[Problem description]:
The lines to extract run from the first line of the material below to the line containing "screen', 'wire', m=M_BEAM)", both included; leave the pictures behind.

[Supplied data]:

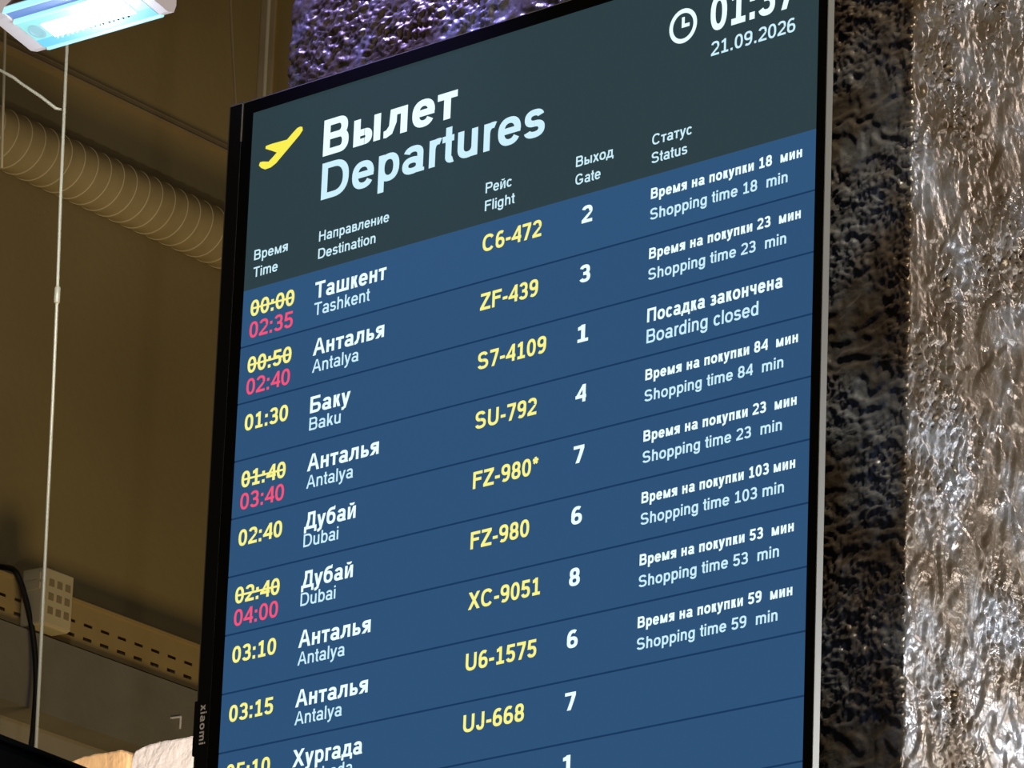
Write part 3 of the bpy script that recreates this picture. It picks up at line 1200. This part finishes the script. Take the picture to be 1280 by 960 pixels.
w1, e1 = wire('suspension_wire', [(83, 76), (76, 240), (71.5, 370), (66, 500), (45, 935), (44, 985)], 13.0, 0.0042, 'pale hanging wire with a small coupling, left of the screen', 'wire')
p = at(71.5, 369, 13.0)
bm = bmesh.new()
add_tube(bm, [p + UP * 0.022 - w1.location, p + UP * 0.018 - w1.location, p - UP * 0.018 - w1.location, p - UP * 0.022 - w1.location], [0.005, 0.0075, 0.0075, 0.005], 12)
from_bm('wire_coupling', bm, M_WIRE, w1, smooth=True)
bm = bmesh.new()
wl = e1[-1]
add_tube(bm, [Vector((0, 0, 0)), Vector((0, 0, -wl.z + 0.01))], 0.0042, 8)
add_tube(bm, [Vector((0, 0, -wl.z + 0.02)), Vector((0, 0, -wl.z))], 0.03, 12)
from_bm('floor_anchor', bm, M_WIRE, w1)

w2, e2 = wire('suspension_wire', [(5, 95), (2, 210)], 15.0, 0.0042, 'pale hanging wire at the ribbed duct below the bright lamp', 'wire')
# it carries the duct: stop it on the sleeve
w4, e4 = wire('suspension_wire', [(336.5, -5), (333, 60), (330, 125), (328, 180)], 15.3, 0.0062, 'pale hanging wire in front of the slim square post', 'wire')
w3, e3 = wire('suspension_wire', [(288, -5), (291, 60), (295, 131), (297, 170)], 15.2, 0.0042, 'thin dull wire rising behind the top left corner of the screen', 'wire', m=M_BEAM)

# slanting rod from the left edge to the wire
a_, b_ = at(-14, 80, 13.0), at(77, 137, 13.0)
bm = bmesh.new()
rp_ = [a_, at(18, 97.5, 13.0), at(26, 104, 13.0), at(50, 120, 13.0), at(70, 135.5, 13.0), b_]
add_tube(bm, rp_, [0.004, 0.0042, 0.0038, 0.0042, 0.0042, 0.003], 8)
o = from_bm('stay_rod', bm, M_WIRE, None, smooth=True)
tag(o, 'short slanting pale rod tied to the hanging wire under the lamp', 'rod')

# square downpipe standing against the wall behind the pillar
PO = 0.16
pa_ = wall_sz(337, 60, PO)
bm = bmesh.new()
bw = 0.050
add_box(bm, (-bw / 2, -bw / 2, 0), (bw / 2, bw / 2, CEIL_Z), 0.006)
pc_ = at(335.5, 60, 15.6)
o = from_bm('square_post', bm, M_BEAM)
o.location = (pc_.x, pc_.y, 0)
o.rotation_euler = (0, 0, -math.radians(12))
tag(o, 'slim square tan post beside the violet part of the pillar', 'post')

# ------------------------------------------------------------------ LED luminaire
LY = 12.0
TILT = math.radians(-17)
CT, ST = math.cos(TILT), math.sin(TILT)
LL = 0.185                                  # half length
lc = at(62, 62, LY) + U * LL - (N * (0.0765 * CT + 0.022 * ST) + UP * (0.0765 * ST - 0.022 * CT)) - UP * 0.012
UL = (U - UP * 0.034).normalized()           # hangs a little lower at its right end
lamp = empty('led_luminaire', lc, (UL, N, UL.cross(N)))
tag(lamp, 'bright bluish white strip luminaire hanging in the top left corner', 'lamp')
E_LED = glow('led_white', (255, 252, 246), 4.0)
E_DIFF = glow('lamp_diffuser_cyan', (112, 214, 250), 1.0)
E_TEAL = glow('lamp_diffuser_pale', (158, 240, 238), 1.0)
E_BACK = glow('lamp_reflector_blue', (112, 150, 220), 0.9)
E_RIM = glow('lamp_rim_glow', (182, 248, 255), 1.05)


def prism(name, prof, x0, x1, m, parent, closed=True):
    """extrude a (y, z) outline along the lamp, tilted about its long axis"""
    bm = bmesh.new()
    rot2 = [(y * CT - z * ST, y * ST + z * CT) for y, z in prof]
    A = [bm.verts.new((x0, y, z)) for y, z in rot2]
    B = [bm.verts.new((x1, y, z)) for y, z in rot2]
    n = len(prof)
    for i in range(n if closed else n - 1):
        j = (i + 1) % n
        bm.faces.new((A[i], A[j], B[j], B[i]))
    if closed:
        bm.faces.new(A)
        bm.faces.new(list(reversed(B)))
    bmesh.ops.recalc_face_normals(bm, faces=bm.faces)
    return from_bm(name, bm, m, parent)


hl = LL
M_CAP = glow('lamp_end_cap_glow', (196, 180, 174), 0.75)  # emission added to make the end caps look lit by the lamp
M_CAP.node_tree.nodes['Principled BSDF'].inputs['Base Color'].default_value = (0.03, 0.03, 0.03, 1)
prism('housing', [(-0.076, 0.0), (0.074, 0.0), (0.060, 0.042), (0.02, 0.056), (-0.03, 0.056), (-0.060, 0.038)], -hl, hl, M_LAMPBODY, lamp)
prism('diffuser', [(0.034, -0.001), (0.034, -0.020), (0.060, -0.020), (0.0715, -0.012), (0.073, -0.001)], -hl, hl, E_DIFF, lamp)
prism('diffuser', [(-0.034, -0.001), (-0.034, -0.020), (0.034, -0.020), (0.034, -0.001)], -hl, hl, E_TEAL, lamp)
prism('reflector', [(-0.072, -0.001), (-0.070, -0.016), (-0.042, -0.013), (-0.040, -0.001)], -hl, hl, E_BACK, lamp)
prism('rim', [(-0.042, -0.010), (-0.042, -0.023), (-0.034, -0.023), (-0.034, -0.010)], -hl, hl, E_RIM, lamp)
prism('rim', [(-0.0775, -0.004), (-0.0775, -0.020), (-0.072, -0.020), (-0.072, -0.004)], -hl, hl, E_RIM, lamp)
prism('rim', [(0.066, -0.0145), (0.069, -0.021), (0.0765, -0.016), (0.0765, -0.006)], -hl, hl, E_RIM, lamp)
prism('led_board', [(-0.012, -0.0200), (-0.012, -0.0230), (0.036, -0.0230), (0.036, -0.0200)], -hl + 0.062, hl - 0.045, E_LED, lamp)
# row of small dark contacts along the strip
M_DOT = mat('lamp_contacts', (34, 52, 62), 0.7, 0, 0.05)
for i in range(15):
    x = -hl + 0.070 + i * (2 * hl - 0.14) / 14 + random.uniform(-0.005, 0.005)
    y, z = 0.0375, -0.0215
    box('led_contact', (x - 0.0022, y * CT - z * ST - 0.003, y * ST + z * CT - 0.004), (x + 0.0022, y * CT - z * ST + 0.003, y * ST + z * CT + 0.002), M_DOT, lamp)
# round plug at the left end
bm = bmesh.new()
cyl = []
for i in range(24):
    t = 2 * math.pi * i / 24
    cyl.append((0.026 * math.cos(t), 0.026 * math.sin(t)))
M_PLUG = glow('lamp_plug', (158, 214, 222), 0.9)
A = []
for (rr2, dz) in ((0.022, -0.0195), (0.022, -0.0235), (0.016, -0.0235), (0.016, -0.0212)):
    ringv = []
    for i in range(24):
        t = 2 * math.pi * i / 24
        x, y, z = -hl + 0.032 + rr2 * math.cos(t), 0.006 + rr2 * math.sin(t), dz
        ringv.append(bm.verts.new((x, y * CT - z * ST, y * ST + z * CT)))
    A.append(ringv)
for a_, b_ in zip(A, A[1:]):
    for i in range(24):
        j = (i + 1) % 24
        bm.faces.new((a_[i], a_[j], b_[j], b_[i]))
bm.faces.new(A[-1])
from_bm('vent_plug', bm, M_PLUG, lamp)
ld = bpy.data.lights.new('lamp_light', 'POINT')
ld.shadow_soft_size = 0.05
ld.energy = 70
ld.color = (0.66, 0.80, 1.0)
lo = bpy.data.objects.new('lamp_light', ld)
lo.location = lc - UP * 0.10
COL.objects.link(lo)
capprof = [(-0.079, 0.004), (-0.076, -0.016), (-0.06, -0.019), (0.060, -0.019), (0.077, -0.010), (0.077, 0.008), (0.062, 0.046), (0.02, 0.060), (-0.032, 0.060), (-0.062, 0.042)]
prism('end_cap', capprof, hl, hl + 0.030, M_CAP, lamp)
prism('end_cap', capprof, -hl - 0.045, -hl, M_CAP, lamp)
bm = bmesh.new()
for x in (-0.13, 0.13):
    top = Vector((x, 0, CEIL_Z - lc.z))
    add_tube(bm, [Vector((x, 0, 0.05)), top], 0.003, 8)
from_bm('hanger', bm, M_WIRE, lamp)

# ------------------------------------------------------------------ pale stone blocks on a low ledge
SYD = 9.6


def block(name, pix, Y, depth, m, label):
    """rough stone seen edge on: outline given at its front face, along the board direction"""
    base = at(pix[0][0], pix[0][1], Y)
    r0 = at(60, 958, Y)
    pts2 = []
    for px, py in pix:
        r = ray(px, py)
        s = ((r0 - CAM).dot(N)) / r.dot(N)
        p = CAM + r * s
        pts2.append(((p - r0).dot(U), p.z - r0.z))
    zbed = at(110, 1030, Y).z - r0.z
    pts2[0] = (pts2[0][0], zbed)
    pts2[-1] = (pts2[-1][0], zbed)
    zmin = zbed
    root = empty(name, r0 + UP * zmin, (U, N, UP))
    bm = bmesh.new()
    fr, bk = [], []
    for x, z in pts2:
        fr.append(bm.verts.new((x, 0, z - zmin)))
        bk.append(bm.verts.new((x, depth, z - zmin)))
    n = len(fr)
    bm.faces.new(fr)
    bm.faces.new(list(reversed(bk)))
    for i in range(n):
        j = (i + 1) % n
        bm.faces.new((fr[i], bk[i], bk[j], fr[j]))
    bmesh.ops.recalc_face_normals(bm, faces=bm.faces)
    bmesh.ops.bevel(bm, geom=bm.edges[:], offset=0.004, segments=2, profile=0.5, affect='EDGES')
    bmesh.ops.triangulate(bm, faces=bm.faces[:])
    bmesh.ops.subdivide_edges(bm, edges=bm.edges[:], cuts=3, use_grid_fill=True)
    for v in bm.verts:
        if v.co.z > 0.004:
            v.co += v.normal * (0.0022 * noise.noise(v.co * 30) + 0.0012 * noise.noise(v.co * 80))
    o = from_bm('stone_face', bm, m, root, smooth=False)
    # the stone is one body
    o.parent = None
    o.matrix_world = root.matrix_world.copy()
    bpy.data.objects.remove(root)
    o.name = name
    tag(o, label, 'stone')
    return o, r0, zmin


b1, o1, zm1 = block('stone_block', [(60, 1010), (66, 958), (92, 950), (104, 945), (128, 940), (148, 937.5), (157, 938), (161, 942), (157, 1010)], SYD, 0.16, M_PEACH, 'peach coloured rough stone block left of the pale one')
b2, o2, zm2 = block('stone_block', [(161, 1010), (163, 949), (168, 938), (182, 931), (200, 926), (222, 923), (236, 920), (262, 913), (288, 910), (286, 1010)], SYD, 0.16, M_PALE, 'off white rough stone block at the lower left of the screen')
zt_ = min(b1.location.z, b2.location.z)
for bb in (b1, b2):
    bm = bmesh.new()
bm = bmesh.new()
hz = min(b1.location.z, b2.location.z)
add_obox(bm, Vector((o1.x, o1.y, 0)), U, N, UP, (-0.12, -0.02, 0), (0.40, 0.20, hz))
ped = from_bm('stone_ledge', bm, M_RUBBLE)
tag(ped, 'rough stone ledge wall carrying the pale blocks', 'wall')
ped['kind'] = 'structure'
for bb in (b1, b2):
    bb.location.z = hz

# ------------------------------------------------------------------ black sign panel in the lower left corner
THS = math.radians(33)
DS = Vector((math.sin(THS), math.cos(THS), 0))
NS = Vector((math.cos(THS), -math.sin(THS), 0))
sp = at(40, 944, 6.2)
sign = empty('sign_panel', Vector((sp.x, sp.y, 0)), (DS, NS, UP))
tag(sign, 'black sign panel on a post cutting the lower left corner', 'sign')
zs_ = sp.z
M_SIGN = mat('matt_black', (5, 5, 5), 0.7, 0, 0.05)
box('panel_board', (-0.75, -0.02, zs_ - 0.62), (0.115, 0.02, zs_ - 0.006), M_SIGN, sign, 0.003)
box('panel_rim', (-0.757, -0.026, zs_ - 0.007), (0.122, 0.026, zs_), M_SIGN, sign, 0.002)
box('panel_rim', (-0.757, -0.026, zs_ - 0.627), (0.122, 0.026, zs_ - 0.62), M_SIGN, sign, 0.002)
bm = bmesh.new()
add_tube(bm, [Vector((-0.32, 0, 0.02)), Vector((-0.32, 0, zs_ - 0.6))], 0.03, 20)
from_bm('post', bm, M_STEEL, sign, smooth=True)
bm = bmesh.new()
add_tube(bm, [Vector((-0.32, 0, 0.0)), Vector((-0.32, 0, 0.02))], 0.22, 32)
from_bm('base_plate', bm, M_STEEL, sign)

[Task response]:
Write part 3 of the bpy script that recreates this picture. It picks up at line 1200. This part finishes the script. Take the picture to be 1280 by 960 pixels.
w1, e1 = wire('suspension_wire', [(83, 76), (76, 240), (71.5, 370), (66, 500), (45, 935), (44, 985)], 13.0, 0.0042, 'pale hanging wire with a small coupling, left of the screen', 'wire')
p = at(71.5, 369, 13.0)
bm = bmesh.new()
add_tube(bm, [p + UP * 0.022 - w1.location, p + UP * 0.018 - w1.location, p - UP * 0.018 - w1.location, p - UP * 0.022 - w1.location], [0.005, 0.0075, 0.0075, 0.005], 12)
from_bm('wire_coupling', bm, M_WIRE, w1, smooth=True)
bm = bmesh.new()
wl = e1[-1]
add_tube(bm, [Vector((0, 0, 0)), Vector((0, 0, -wl.z + 0.01))], 0.0042, 8)
add_tube(bm, [Vector((0, 0, -wl.z + 0.02)), Vector((0, 0, -wl.z))], 0.03, 12)
from_bm('floor_anchor', bm, M_WIRE, w1)

w2, e2 = wire('suspension_wire', [(5, 95), (2, 210)], 15.0, 0.0042, 'pale hanging wire at the ribbed duct below the bright lamp', 'wire')
# it carries the duct: stop it on the sleeve
w4, e4 = wire('suspension_wire', [(336.5, -5), (333, 60), (330, 125), (328, 180)], 15.3, 0.0062, 'pale hanging wire in front of the slim square post', 'wire')
w3, e3 = wire('suspension_wire', [(288, -5), (291, 60), (295, 131), (297, 170)], 15.2, 0.0042, 'thin dull wire rising behind the top left corner of the screen', 'wire', m=M_BEAM)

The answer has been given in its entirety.